— To be done —
Every line below must be reproduced exactly. Copy them all.

— Raw data —
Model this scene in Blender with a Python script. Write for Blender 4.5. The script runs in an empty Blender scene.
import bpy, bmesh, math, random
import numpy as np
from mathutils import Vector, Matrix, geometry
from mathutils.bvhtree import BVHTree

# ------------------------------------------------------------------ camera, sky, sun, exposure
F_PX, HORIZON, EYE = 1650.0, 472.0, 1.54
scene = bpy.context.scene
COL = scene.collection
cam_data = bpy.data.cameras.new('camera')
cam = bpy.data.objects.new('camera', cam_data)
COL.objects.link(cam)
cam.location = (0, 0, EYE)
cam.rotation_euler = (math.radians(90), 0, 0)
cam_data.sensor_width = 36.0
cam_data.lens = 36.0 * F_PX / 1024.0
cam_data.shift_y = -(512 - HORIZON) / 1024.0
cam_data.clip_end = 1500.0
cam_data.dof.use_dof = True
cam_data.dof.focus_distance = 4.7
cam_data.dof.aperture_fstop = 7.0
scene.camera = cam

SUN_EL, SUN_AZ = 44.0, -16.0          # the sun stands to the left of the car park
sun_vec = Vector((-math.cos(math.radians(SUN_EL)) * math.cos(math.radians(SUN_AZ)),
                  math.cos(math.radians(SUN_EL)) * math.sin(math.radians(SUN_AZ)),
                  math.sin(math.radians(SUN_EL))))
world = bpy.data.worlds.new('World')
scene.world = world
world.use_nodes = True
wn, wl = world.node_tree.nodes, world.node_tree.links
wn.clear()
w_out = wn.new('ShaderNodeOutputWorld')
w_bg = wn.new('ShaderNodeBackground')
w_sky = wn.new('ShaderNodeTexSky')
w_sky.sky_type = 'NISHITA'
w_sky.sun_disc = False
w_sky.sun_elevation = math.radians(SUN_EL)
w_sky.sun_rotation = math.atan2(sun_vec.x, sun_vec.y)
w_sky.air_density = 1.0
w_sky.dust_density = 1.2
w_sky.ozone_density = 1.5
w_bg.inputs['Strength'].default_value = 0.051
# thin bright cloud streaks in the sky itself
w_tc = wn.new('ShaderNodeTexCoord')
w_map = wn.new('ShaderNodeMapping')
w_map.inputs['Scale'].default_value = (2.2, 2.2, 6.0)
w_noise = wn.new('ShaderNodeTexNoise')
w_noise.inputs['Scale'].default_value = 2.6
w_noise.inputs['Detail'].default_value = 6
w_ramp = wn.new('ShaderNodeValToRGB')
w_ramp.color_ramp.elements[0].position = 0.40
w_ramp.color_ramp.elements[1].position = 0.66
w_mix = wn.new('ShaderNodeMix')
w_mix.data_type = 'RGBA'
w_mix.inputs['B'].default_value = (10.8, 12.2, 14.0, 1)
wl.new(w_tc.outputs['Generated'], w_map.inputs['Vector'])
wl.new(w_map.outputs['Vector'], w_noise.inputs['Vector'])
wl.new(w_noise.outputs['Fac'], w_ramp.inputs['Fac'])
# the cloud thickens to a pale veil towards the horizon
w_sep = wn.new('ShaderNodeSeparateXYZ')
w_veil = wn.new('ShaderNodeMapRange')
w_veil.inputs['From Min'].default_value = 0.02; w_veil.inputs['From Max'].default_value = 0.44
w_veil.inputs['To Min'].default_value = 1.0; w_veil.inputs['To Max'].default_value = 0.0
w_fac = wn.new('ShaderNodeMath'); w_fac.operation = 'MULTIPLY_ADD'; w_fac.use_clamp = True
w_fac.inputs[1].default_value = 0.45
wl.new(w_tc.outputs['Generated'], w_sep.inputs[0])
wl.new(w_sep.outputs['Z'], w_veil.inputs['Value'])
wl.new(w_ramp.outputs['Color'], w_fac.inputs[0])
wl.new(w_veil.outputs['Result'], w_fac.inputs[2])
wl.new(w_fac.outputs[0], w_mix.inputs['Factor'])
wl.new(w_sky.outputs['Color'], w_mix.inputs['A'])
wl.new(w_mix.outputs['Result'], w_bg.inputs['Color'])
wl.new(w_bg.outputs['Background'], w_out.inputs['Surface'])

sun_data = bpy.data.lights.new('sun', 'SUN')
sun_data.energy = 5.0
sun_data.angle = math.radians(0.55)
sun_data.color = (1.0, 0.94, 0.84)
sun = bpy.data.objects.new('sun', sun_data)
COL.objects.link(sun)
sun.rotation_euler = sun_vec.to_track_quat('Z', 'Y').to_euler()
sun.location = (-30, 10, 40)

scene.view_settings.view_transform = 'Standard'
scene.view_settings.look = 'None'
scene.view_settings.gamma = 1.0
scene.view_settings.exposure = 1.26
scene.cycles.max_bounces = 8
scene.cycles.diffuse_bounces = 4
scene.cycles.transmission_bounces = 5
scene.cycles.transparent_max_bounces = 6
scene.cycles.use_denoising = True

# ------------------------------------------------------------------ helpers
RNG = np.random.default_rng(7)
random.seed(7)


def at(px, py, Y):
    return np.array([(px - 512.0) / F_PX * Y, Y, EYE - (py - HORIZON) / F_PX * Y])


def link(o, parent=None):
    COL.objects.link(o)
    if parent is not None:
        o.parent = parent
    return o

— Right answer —
Model this scene in Blender with a Python script. Write for Blender 4.5. The script runs in an empty Blender scene.
import bpy, bmesh, math, random
import numpy as np
from mathutils import Vector, Matrix, geometry
from mathutils.bvhtree import BVHTree

# ------------------------------------------------------------------ camera, sky, sun, exposure
F_PX, HORIZON, EYE = 1650.0, 472.0, 1.54
scene = bpy.context.scene
COL = scene.collection
cam_data = bpy.data.cameras.new('camera')
cam = bpy.data.objects.new('camera', cam_data)
COL.objects.link(cam)
cam.location = (0, 0, EYE)
cam.rotation_euler = (math.radians(90), 0, 0)
cam_data.sensor_width = 36.0
cam_data.lens = 36.0 * F_PX / 1024.0
cam_data.shift_y = -(512 - HORIZON) / 1024.0
cam_data.clip_end = 1500.0
cam_data.dof.use_dof = True
cam_data.dof.focus_distance = 4.7
cam_data.dof.aperture_fstop = 7.0
scene.camera = cam

SUN_EL, SUN_AZ = 44.0, -16.0          # the sun stands to the left of the car park
sun_vec = Vector((-math.cos(math.radians(SUN_EL)) * math.cos(math.radians(SUN_AZ)),
                  math.cos(math.radians(SUN_EL)) * math.sin(math.radians(SUN_AZ)),
                  math.sin(math.radians(SUN_EL))))
world = bpy.data.worlds.new('World')
scene.world = world
world.use_nodes = True
wn, wl = world.node_tree.nodes, world.node_tree.links
wn.clear()
w_out = wn.new('ShaderNodeOutputWorld')
w_bg = wn.new('ShaderNodeBackground')
w_sky = wn.new('ShaderNodeTexSky')
w_sky.sky_type = 'NISHITA'
w_sky.sun_disc = False
w_sky.sun_elevation = math.radians(SUN_EL)
w_sky.sun_rotation = math.atan2(sun_vec.x, sun_vec.y)
w_sky.air_density = 1.0
w_sky.dust_density = 1.2
w_sky.ozone_density = 1.5
w_bg.inputs['Strength'].default_value = 0.051
# thin bright cloud streaks in the sky itself
w_tc = wn.new('ShaderNodeTexCoord')
w_map = wn.new('ShaderNodeMapping')
w_map.inputs['Scale'].default_value = (2.2, 2.2, 6.0)
w_noise = wn.new('ShaderNodeTexNoise')
w_noise.inputs['Scale'].default_value = 2.6
w_noise.inputs['Detail'].default_value = 6
w_ramp = wn.new('ShaderNodeValToRGB')
w_ramp.color_ramp.elements[0].position = 0.40
w_ramp.color_ramp.elements[1].position = 0.66
w_mix = wn.new('ShaderNodeMix')
w_mix.data_type = 'RGBA'
w_mix.inputs['B'].default_value = (10.8, 12.2, 14.0, 1)
wl.new(w_tc.outputs['Generated'], w_map.inputs['Vector'])
wl.new(w_map.outputs['Vector'], w_noise.inputs['Vector'])
wl.new(w_noise.outputs['Fac'], w_ramp.inputs['Fac'])
# the cloud thickens to a pale veil towards the horizon
w_sep = wn.new('ShaderNodeSeparateXYZ')
w_veil = wn.new('ShaderNodeMapRange')
w_veil.inputs['From Min'].default_value = 0.02; w_veil.inputs['From Max'].default_value = 0.44
w_veil.inputs['To Min'].default_value = 1.0; w_veil.inputs['To Max'].default_value = 0.0
w_fac = wn.new('ShaderNodeMath'); w_fac.operation = 'MULTIPLY_ADD'; w_fac.use_clamp = True
w_fac.inputs[1].default_value = 0.45
wl.new(w_tc.outputs['Generated'], w_sep.inputs[0])
wl.new(w_sep.outputs['Z'], w_veil.inputs['Value'])
wl.new(w_ramp.outputs['Color'], w_fac.inputs[0])
wl.new(w_veil.outputs['Result'], w_fac.inputs[2])
wl.new(w_fac.outputs[0], w_mix.inputs['Factor'])
wl.new(w_sky.outputs['Color'], w_mix.inputs['A'])
wl.new(w_mix.outputs['Result'], w_bg.inputs['Color'])
wl.new(w_bg.outputs['Background'], w_out.inputs['Surface'])

sun_data = bpy.data.lights.new('sun', 'SUN')
sun_data.energy = 5.0
sun_data.angle = math.radians(0.55)
sun_data.color = (1.0, 0.94, 0.84)
sun = bpy.data.objects.new('sun', sun_data)
COL.objects.link(sun)
sun.rotation_euler = sun_vec.to_track_quat('Z', 'Y').to_euler()
sun.location = (-30, 10, 40)

scene.view_settings.view_transform = 'Standard'
scene.view_settings.look = 'None'
scene.view_settings.gamma = 1.0
scene.view_settings.exposure = 1.26
scene.cycles.max_bounces = 8
scene.cycles.diffuse_bounces = 4
scene.cycles.transmission_bounces = 5
scene.cycles.transparent_max_bounces = 6
scene.cycles.use_denoising = True

# ------------------------------------------------------------------ helpers
RNG = np.random.default_rng(7)
random.seed(7)


def at(px, py, Y):
    return np.array([(px - 512.0) / F_PX * Y, Y, EYE - (py - HORIZON) / F_PX * Y])


def link(o, parent=None):
    COL.objects.link(o)
    if parent is not None:
        o.parent = parent
    return o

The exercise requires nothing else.